◆ WHAT YOU NEED TO DO ◆
Copy out the listing that follows exactly, dropping every picture.

◆ SOURCE DATA ◆
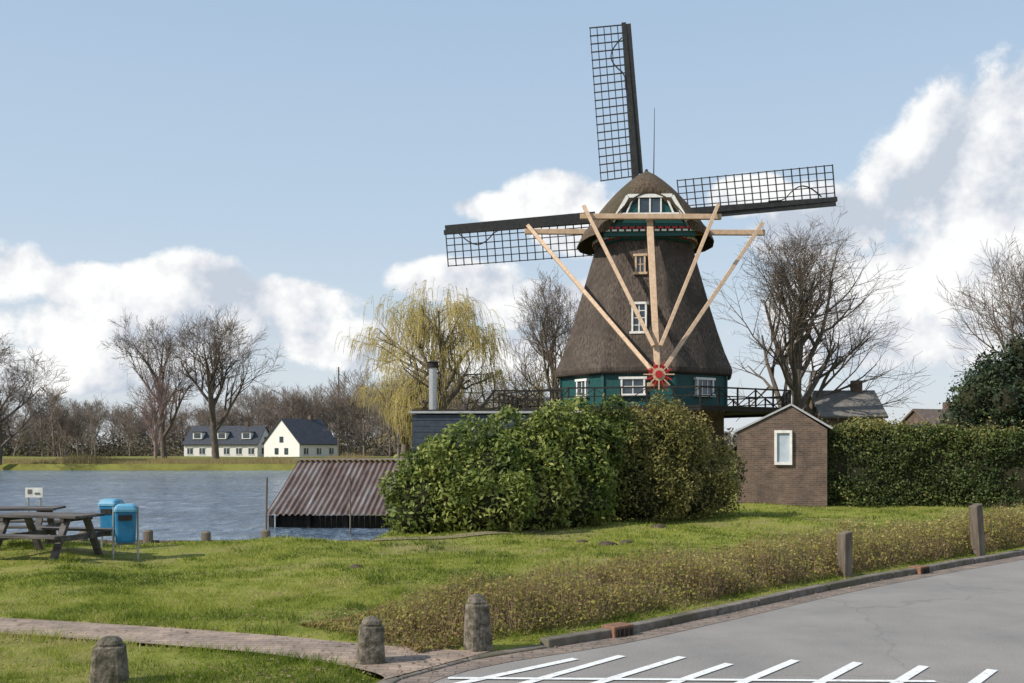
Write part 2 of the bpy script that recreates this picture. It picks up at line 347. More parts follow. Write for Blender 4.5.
# ------------------------------------------------------------------ leaves
def leaves(C,N,size,asp=.5,tint=None,jit=.9):
    n=len(C); nn=N+rng.normal(0,jit,(n,3)); nn/=np.linalg.norm(nn,axis=1)[:,None]
    t=rng.normal(size=(n,3)); t-=nn*(t*nn).sum(1)[:,None]; t/=np.linalg.norm(t,axis=1)[:,None]; bt=np.cross(nn,t)
    s=(size*rng.uniform(.6,1.3,n))[:,None]
    V=np.stack([C-t*s*.5, C+bt*s*asp*.5+nn*s*.06, C+t*s*.5, C-bt*s*asp*.5+nn*s*.06],1).reshape(-1,3)
    F=np.arange(4*n).reshape(n,4); T=np.repeat(tint if tint is not None else rng.random(n),4)
    return V,F,T
def foliage(name,blobs,n,size,mat,asp=.5,core=.78,depth=.35,jit=.9,zmin=.02,lumpy=1.0,sprigs=0,seed=1,tb=0,ssz=(.2,.42)):
    B=np.array(blobs,float)
    if sprigs:
        r2=np.random.default_rng(seed); k=r2.choice(len(B),sprigs,p=B[:,3]/B[:,3].sum()); dd=r2.normal(size=(sprigs,3)); dd[:,2]=np.abs(dd[:,2])*.9+.15; dd[:,1]=-np.abs(dd[:,1])*.8; dd/=np.linalg.norm(dd,axis=1)[:,None]
        s=r2.uniform(*ssz,sprigs); E=np.concatenate([B[k,:3]+dd*B[k,3:]*.97,np.stack([s,s,s*r2.uniform(.8,1.8,sprigs)],1)],1); B=np.concatenate([B,E])
    ar=(B[:,3]*B[:,5]+B[:,4]*B[:,5]+B[:,3]*B[:,4]); pick=rng.choice(len(B),n,p=ar/ar.sum())
    btint=rng.normal(0,.13,len(B))
    d=rng.normal(size=(n,3)); d/=np.linalg.norm(d,axis=1)[:,None]
    lump=1+lumpy*(.13*fbm(d*3+pick[:,None]*3.1,1.6)+.12*fbm(d*9+pick[:,None],1.3)+.10*fbm(d*22+pick[:,None],1.3))
    rr=lump*(1-depth*rng.random(n)**2.0)+np.where(rng.random(n)<.09,rng.random(n)*.24,0)
    C=B[pick,:3]+d*B[pick,3:]*rr[:,None]
    keep=C[:,2]>zmin
    for k in range(len(B)):
        q=(((C-B[k,:3])/B[k,3:])**2).sum(1); keep&=~((q<.5)&(pick!=k))
    C=C[keep]; d=d[keep]; rr=rr[keep]; bt=btint[pick[keep]]
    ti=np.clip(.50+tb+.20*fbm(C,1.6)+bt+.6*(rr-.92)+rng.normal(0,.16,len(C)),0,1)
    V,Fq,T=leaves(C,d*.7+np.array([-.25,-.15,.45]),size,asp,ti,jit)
    parts=[V];faces=[Fq];mi=[np.zeros(len(Fq))];TT=[T];o=len(V)
    for k in range(len(B)):
        if B[k,3]<.5: continue
        U,W=10,7; th=np.linspace(0,2*np.pi,U,endpoint=False); ph=np.linspace(.05,np.pi-.05,W)
        g=np.array([[math.cos(t)*math.sin(p),math.sin(t)*math.sin(p),math.cos(p)] for p in ph for t in th])
        vv=B[k,:3]+g*B[k,3:]*core*(1+.1*fbm(g*3,2))[:,None]; vv[:,2]=np.maximum(vv[:,2],zmin-.15)
        id=np.arange(U*W).reshape(W,U); ff=np.stack([id[:-1],np.roll(id[:-1],-1,1),np.roll(id[1:],-1,1),id[1:]],-1).reshape(-1,4)
        parts.append(vv);faces.append(ff+o);mi.append(np.ones(len(ff)));TT.append(np.zeros(len(vv)));o+=len(vv)
    me=npmesh(name,np.concatenate(parts),[np.concatenate(faces)],[mat,'darkcore'],np.concatenate(TT),np.concatenate(mi))
    return addobj(name,me)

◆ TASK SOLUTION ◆
Write part 2 of the bpy script that recreates this picture. It picks up at line 347. More parts follow. Write for Blender 4.5.
# ------------------------------------------------------------------ leaves
def leaves(C,N,size,asp=.5,tint=None,jit=.9):
    n=len(C); nn=N+rng.normal(0,jit,(n,3)); nn/=np.linalg.norm(nn,axis=1)[:,None]
    t=rng.normal(size=(n,3)); t-=nn*(t*nn).sum(1)[:,None]; t/=np.linalg.norm(t,axis=1)[:,None]; bt=np.cross(nn,t)
    s=(size*rng.uniform(.6,1.3,n))[:,None]
    V=np.stack([C-t*s*.5, C+bt*s*asp*.5+nn*s*.06, C+t*s*.5, C-bt*s*asp*.5+nn*s*.06],1).reshape(-1,3)
    F=np.arange(4*n).reshape(n,4); T=np.repeat(tint if tint is not None else rng.random(n),4)
    return V,F,T
def foliage(name,blobs,n,size,mat,asp=.5,core=.78,depth=.35,jit=.9,zmin=.02,lumpy=1.0,sprigs=0,seed=1,tb=0,ssz=(.2,.42)):
    B=np.array(blobs,float)
    if sprigs:
        r2=np.random.default_rng(seed); k=r2.choice(len(B),sprigs,p=B[:,3]/B[:,3].sum()); dd=r2.normal(size=(sprigs,3)); dd[:,2]=np.abs(dd[:,2])*.9+.15; dd[:,1]=-np.abs(dd[:,1])*.8; dd/=np.linalg.norm(dd,axis=1)[:,None]
        s=r2.uniform(*ssz,sprigs); E=np.concatenate([B[k,:3]+dd*B[k,3:]*.97,np.stack([s,s,s*r2.uniform(.8,1.8,sprigs)],1)],1); B=np.concatenate([B,E])
    ar=(B[:,3]*B[:,5]+B[:,4]*B[:,5]+B[:,3]*B[:,4]); pick=rng.choice(len(B),n,p=ar/ar.sum())
    btint=rng.normal(0,.13,len(B))
    d=rng.normal(size=(n,3)); d/=np.linalg.norm(d,axis=1)[:,None]
    lump=1+lumpy*(.13*fbm(d*3+pick[:,None]*3.1,1.6)+.12*fbm(d*9+pick[:,None],1.3)+.10*fbm(d*22+pick[:,None],1.3))
    rr=lump*(1-depth*rng.random(n)**2.0)+np.where(rng.random(n)<.09,rng.random(n)*.24,0)
    C=B[pick,:3]+d*B[pick,3:]*rr[:,None]
    keep=C[:,2]>zmin
    for k in range(len(B)):
        q=(((C-B[k,:3])/B[k,3:])**2).sum(1); keep&=~((q<.5)&(pick!=k))
    C=C[keep]; d=d[keep]; rr=rr[keep]; bt=btint[pick[keep]]
    ti=np.clip(.50+tb+.20*fbm(C,1.6)+bt+.6*(rr-.92)+rng.normal(0,.16,len(C)),0,1)
    V,Fq,T=leaves(C,d*.7+np.array([-.25,-.15,.45]),size,asp,ti,jit)
    parts=[V];faces=[Fq];mi=[np.zeros(len(Fq))];TT=[T];o=len(V)
    for k in range(len(B)):
        if B[k,3]<.5: continue
        U,W=10,7; th=np.linspace(0,2*np.pi,U,endpoint=False); ph=np.linspace(.05,np.pi-.05,W)
        g=np.array([[math.cos(t)*math.sin(p),math.sin(t)*math.sin(p),math.cos(p)] for p in ph for t in th])
        vv=B[k,:3]+g*B[k,3:]*core*(1+.1*fbm(g*3,2))[:,None]; vv[:,2]=np.maximum(vv[:,2],zmin-.15)
        id=np.arange(U*W).reshape(W,U); ff=np.stack([id[:-1],np.roll(id[:-1],-1,1),np.roll(id[1:],-1,1),id[1:]],-1).reshape(-1,4)
        parts.append(vv);faces.append(ff+o);mi.append(np.ones(len(ff)));TT.append(np.zeros(len(vv)));o+=len(vv)
    me=npmesh(name,np.concatenate(parts),[np.concatenate(faces)],[mat,'darkcore'],np.concatenate(TT),np.concatenate(mi))
    return addobj(name,me)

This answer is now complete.